Our Rhythm of Democracy

Is Not New

For a relatively young country, we’ve had at least our share of strife.

In the late 1700s we had a lot of conflict first with the British and then ourselves. In the early 1800s we had a shaky period under President Andrew Jackson that led to a genuine civil war between North and South.

We then had a rough stretch with the industrial revolution and robber barons. The first world war took an unfathomable toll, and the relative peace and prosperity that followed quickly gave way to the Great Depression. Which after a decade of suffering ushered in World War II.

Since then, we’ve been riven by internal conflicts, interspersed by overseas battles (Vietnam, terrorism) that one side or the other suspected of being more about domestic politics than war and peace.

Aren’t you beginning to sense a rhythm of sorts?

Our democratic system and society was never planned — or even expected — to be either smooth or static. The Framers gave the world a nation in which its people would determine its fate. It always was going to be a roller coaster – the push of ideals against the pull of tradition, the emboldened against the entrenched — mixing excitement and opportunity with change, fear and joy.

If we did not experience periods of craziness like today, we would likely not appreciate and enjoy the smoother periods in the normal rhythms of democracy.

This is NOT an excuse for Trumpism in any of its forms. They are miserable, and justifiably condemned.
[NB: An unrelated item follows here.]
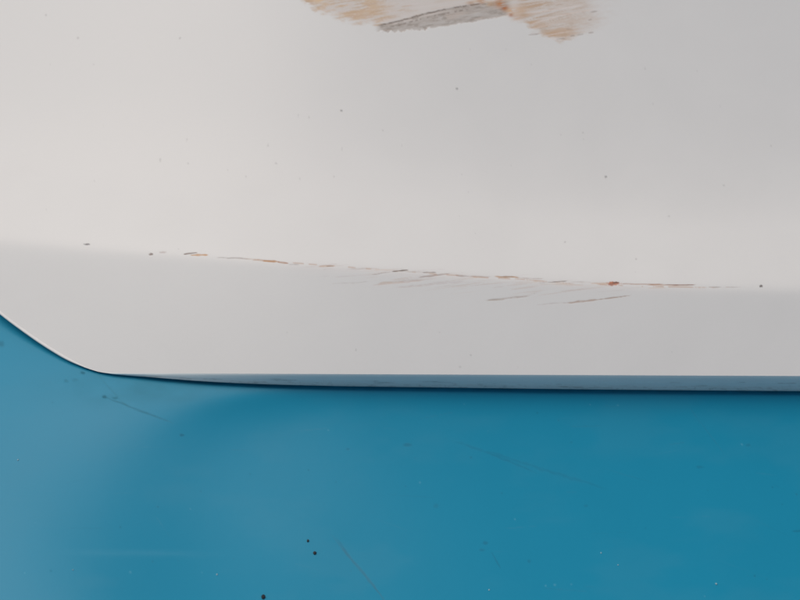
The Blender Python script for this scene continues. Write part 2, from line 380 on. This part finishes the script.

But those moments inevitably come with the democracy we treasure and, measured against previous divisive moments in our young history, I suspect they will dissipate pretty quickly, if only into the woodwork to lie in wait for another day and another despot.

If we look at our democracy this way, we are less likely to ‘give up’ and move to Canada.

And, we are more likely to be looking for the next swing of the process that inevitably will restore our confidence in our fantastic democracy!

If we can beat the tendency to despair!